__Exercise instructions__
Reproduce the records below exactly, leaving out any pictures.

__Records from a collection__

+---+

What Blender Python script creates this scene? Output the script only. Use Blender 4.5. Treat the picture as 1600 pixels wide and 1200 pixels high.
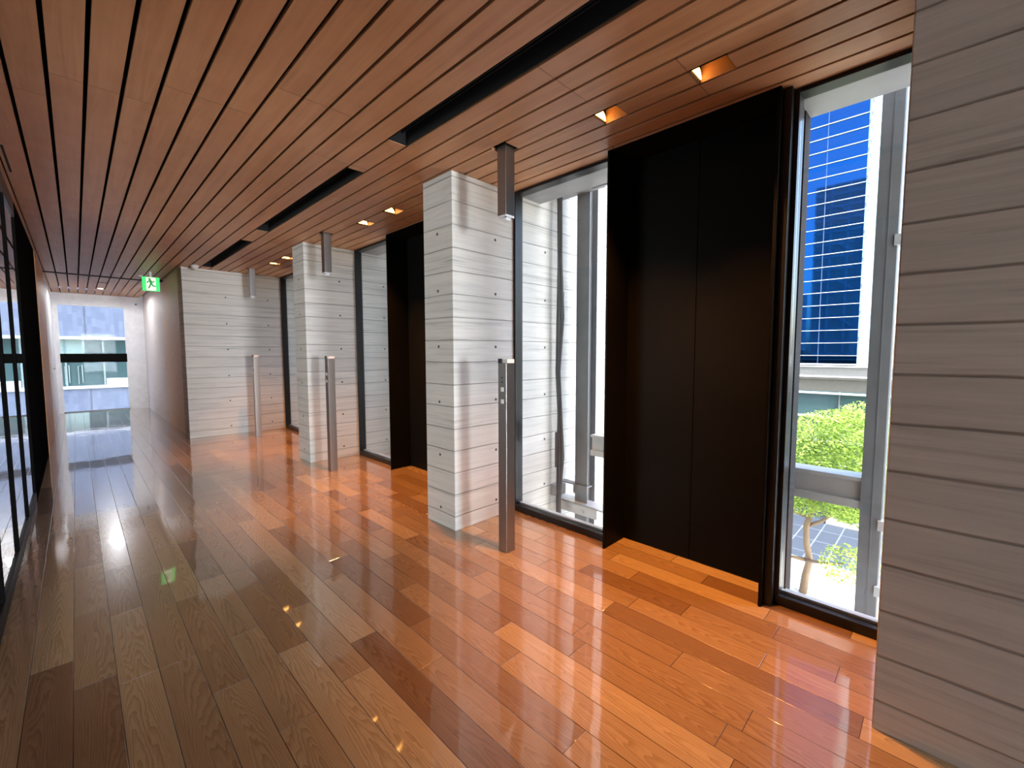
import bpy, bmesh, math, random
from mathutils import Vector, Matrix
random.seed(7)
for o in list(bpy.data.objects): bpy.data.objects.remove(o)
SC = bpy.context.scene; COL = SC.collection
# ------------------------------------------------------------ camera
F_PX, YAW, PITCH, CX, CY = 677.5, -0.7984, -0.0702, 814.7, 597.8
cam_d = bpy.data.cameras.new('camera'); cam = bpy.data.objects.new('camera', cam_d); COL.objects.link(cam)
cam.location = (0, 0, 1.4)
cam.rotation_euler = (math.pi/2 + PITCH, 0, YAW)
cam_d.sensor_fit = 'HORIZONTAL'; cam_d.sensor_width = 36.0; cam_d.lens = F_PX/1600*36
cam_d.shift_x = -(CX-800)/1600; cam_d.shift_y = (CY-600)/1600
cam_d.clip_start = 0.02; cam_d.clip_end = 1000
SC.camera = cam
# ------------------------------------------------------------ world, sun, exposure
W = bpy.data.worlds.new('sky'); SC.world = W; W.use_nodes = True
wn = W.node_tree.nodes; wl = W.node_tree.links
sky = wn.new('ShaderNodeTexSky'); sky.sky_type = 'NISHITA'; sky.sun_disc = False
sky.sun_elevation = math.radians(52); sky.sun_rotation = math.radians(200); sky.air_density = 1.0; sky.dust_density = 3.0; sky.ozone_density = 1.0
bg = wn['Background']; bg.inputs['Strength'].default_value = 0.68
wl.new(sky.outputs[0], bg.inputs['Color'])
sd = bpy.data.lights.new('sun', 'SUN'); sd.energy = 5.0; sd.angle = math.radians(0.53); sd.color = (1, .95, .87)
sun = bpy.data.objects.new('sun', sd); COL.objects.link(sun)
sun.rotation_euler = Vector((-0.3, -0.8, 1.2)).to_track_quat('Z', 'Y').to_euler(); sun.location = (-5, -12, 20)
def area(name, loc, aim, sx, sy, power, col=(1, 1, 1)):
    d = bpy.data.lights.new(name, 'AREA'); d.shape = 'RECTANGLE'; d.size = sx; d.size_y = sy; d.energy = power; d.color = col
    o = bpy.data.objects.new(name, d); COL.objects.link(o); o.location = loc
    o.rotation_euler = (Vector(loc)-Vector(aim)).to_track_quat('Z', 'Y').to_euler(); return o
# added fill lamp behind the camera, standing in for an unseen window
area('fill_behind', (1.15, -11.8, 1.35), (1.15, 0, 1.35), 1.6, 2.5, 780, (.82, .91, 1))
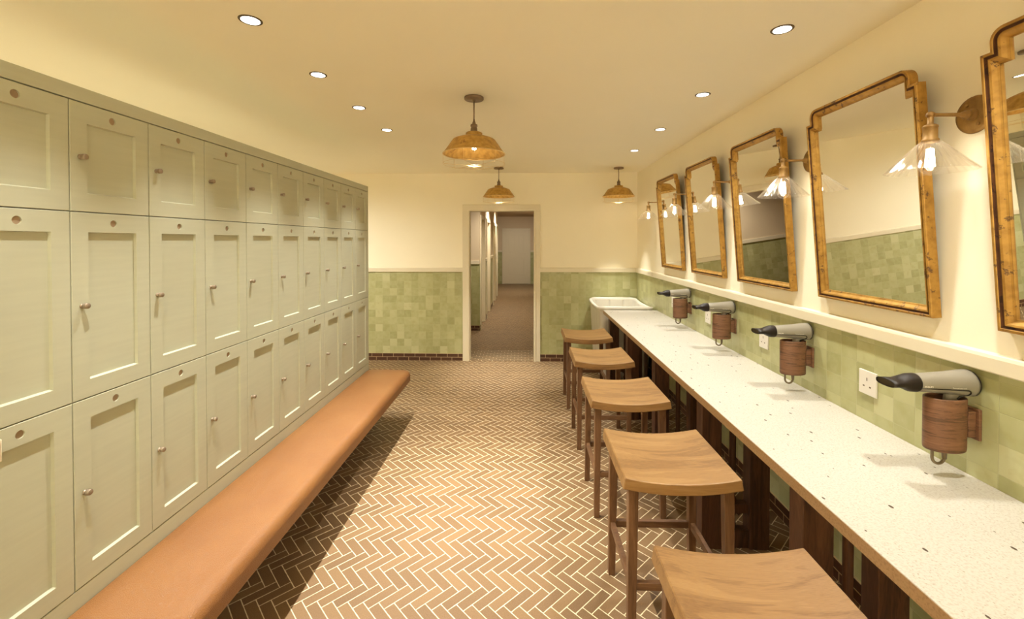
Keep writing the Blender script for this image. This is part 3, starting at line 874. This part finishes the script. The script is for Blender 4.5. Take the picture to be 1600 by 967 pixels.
# ================================================================== SCONCES
SC_Z = 2.082
def make_sconce():
    root = bpy.data.objects.new('wall_sconce', None); COL.objects.link(root); root.empty_display_size = 0.05
    RYm = Matrix.Rotation(-PI / 2, 4, 'Y')      # +Z of the lathe points to -X
    mb = MB()
    mb.lathe([(0.0001, 0), (0.062, 0), (0.064, 0.003), (0.062, 0.008), (0.052, 0.0105), (0.0001, 0.0115)], 40, None, RYm)
    pl = obj('wall_plate', mb, MAT['brass'], root)
    mb = MB()
    for a in (0.5, 0.5 + PI): mb.lathe([(0.006, 0.010), (0.006, 0.0135), (0.004, 0.0155), (0.0001, 0.016)], 12, None, RYm @ Matrix.Translation((0.040 * math.cos(a), 0.040 * math.sin(a), 0)))
    obj('screw_caps', mb, MAT['brass'], pl)
    mb = MB()
    mb.lathe([(0.020, 0.010), (0.020, 0.016), (0.013, 0.020), (0.013, 0.026), (0.016, 0.028), (0.016, 0.034), (0.010, 0.038), (0.010, 0.046), (0.0062, 0.050), (0.0062, 0.150)], 24, None, RYm)
    mb.lathe([(0.0001, 0.136), (0.009, 0.140), (0.0118, 0.150), (0.009, 0.159), (0.0001, 0.162)], 20, None, RYm)
    obj('arm', mb, MAT['brass'], root)
    X = -0.150
    mb = MB()
    mb.lathe([(0.0085, -0.002), (0.0085, -0.030), (0.016, -0.034), (0.021, -0.038), (0.021, -0.043), (0.0195, -0.045), (0.0195, -0.080), (0.023, -0.083), (0.024, -0.088), (0.024, -0.094), (0.0001, -0.094)], 28, None, Matrix.Translation((X, 0, 0)))
    obj('lamp_holder', mb, MAT['brass'], root)
    # fluted glass cone with a rolled lip
    mb = MB()
    outer = [(0.026, -0.090), (0.034, -0.098), (0.060, -0.126), (0.090, -0.160), (0.117, -0.189), (0.1195, -0.1925)]
    inner = [(0.1175, -0.1930), (0.115, -0.1905), (0.088, -0.161), (0.058, -0.127), (0.032, -0.099), (0.0245, -0.092)]
    mb.lathe(outer + inner, 168, None, Matrix.Translation((X, 0, 0)), flute=0.028, nfl=28)
    sh = obj('lamp_shade', mb, MAT['fluted'], root); sh['label'] = 'fluted clear glass cone shade'
    # clear bulb with glowing cage filament
    mb = MB()
    mb.lathe([(0.012, -0.094), (0.014, -0.108), (0.022, -0.124), (0.030, -0.146), (0.0325, -0.166), (0.029, -0.184), (0.019, -0.196), (0.007, -0.2015), (0.003, -0.206), (0.0001, -0.207)], 28, None, Matrix.Translation((X, 0, 0)))
    bu = obj('bulb', mb, MAT['glass'], root)
    mb = MB()
    for k in range(8):
        a = 2 * PI * k / 8; b = a + 0.22
        mb.tube([(X + 0.0085 * math.cos(a), 0.0085 * math.sin(a), -0.116), (X + 0.0125 * math.cos(b), 0.0125 * math.sin(b), -0.176)], 0.0015, 6)
    obj('filament', mb, MAT['filament'], bu)
    return root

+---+

__Result__
What Blender Python script creates this scene? Output the script only. Use Blender 4.5. Treat the picture as 1600 pixels wide and 1200 pixels high.
import bpy, bmesh, math, random
from mathutils import Vector, Matrix
random.seed(7)
for o in list(bpy.data.objects): bpy.data.objects.remove(o)
SC = bpy.context.scene; COL = SC.collection
# ------------------------------------------------------------ camera
F_PX, YAW, PITCH, CX, CY = 677.5, -0.7984, -0.0702, 814.7, 597.8
cam_d = bpy.data.cameras.new('camera'); cam = bpy.data.objects.new('camera', cam_d); COL.objects.link(cam)
cam.location = (0, 0, 1.4)
cam.rotation_euler = (math.pi/2 + PITCH, 0, YAW)
cam_d.sensor_fit = 'HORIZONTAL'; cam_d.sensor_width = 36.0; cam_d.lens = F_PX/1600*36
cam_d.shift_x = -(CX-800)/1600; cam_d.shift_y = (CY-600)/1600
cam_d.clip_start = 0.02; cam_d.clip_end = 1000
SC.camera = cam
# ------------------------------------------------------------ world, sun, exposure
W = bpy.data.worlds.new('sky'); SC.world = W; W.use_nodes = True
wn = W.node_tree.nodes; wl = W.node_tree.links
sky = wn.new('ShaderNodeTexSky'); sky.sky_type = 'NISHITA'; sky.sun_disc = False
sky.sun_elevation = math.radians(52); sky.sun_rotation = math.radians(200); sky.air_density = 1.0; sky.dust_density = 3.0; sky.ozone_density = 1.0
bg = wn['Background']; bg.inputs['Strength'].default_value = 0.68
wl.new(sky.outputs[0], bg.inputs['Color'])
sd = bpy.data.lights.new('sun', 'SUN'); sd.energy = 5.0; sd.angle = math.radians(0.53); sd.color = (1, .95, .87)
sun = bpy.data.objects.new('sun', sd); COL.objects.link(sun)
sun.rotation_euler = Vector((-0.3, -0.8, 1.2)).to_track_quat('Z', 'Y').to_euler(); sun.location = (-5, -12, 20)
def area(name, loc, aim, sx, sy, power, col=(1, 1, 1)):
    d = bpy.data.lights.new(name, 'AREA'); d.shape = 'RECTANGLE'; d.size = sx; d.size_y = sy; d.energy = power; d.color = col
    o = bpy.data.objects.new(name, d); COL.objects.link(o); o.location = loc
    o.rotation_euler = (Vector(loc)-Vector(aim)).to_track_quat('Z', 'Y').to_euler(); return o
# added fill lamp behind the camera, standing in for an unseen window
area('fill_behind', (1.15, -11.8, 1.35), (1.15, 0, 1.35), 1.6, 2.5, 780, (.82, .91, 1))
Keep writing the Blender script for this image. This is part 3, starting at line 874. This part finishes the script. The script is for Blender 4.5. Take the picture to be 1600 by 967 pixels.
# ================================================================== SCONCES
SC_Z = 2.082
def make_sconce():
    root = bpy.data.objects.new('wall_sconce', None); COL.objects.link(root); root.empty_display_size = 0.05
    RYm = Matrix.Rotation(-PI / 2, 4, 'Y')      # +Z of the lathe points to -X
    mb = MB()
    mb.lathe([(0.0001, 0), (0.062, 0), (0.064, 0.003), (0.062, 0.008), (0.052, 0.0105), (0.0001, 0.0115)], 40, None, RYm)
    pl = obj('wall_plate', mb, MAT['brass'], root)
    mb = MB()
    for a in (0.5, 0.5 + PI): mb.lathe([(0.006, 0.010), (0.006, 0.0135), (0.004, 0.0155), (0.0001, 0.016)], 12, None, RYm @ Matrix.Translation((0.040 * math.cos(a), 0.040 * math.sin(a), 0)))
    obj('screw_caps', mb, MAT['brass'], pl)
    mb = MB()
    mb.lathe([(0.020, 0.010), (0.020, 0.016), (0.013, 0.020), (0.013, 0.026), (0.016, 0.028), (0.016, 0.034), (0.010, 0.038), (0.010, 0.046), (0.0062, 0.050), (0.0062, 0.150)], 24, None, RYm)
    mb.lathe([(0.0001, 0.136), (0.009, 0.140), (0.0118, 0.150), (0.009, 0.159), (0.0001, 0.162)], 20, None, RYm)
    obj('arm', mb, MAT['brass'], root)
    X = -0.150
    mb = MB()
    mb.lathe([(0.0085, -0.002), (0.0085, -0.030), (0.016, -0.034), (0.021, -0.038), (0.021, -0.043), (0.0195, -0.045), (0.0195, -0.080), (0.023, -0.083), (0.024, -0.088), (0.024, -0.094), (0.0001, -0.094)], 28, None, Matrix.Translation((X, 0, 0)))
    obj('lamp_holder', mb, MAT['brass'], root)
    # fluted glass cone with a rolled lip
    mb = MB()
    outer = [(0.026, -0.090), (0.034, -0.098), (0.060, -0.126), (0.090, -0.160), (0.117, -0.189), (0.1195, -0.1925)]
    inner = [(0.1175, -0.1930), (0.115, -0.1905), (0.088, -0.161), (0.058, -0.127), (0.032, -0.099), (0.0245, -0.092)]
    mb.lathe(outer + inner, 168, None, Matrix.Translation((X, 0, 0)), flute=0.028, nfl=28)
    sh = obj('lamp_shade', mb, MAT['fluted'], root); sh['label'] = 'fluted clear glass cone shade'
    # clear bulb with glowing cage filament
    mb = MB()
    mb.lathe([(0.012, -0.094), (0.014, -0.108), (0.022, -0.124), (0.030, -0.146), (0.0325, -0.166), (0.029, -0.184), (0.019, -0.196), (0.007, -0.2015), (0.003, -0.206), (0.0001, -0.207)], 28, None, Matrix.Translation((X, 0, 0)))
    bu = obj('bulb', mb, MAT['glass'], root)
    mb = MB()
    for k in range(8):
        a = 2 * PI * k / 8; b = a + 0.22
        mb.tube([(X + 0.0085 * math.cos(a), 0.0085 * math.sin(a), -0.116), (X + 0.0125 * math.cos(b), 0.0125 * math.sin(b), -0.176)], 0.0015, 6)
    obj('filament', mb, MAT['filament'], bu)
    return root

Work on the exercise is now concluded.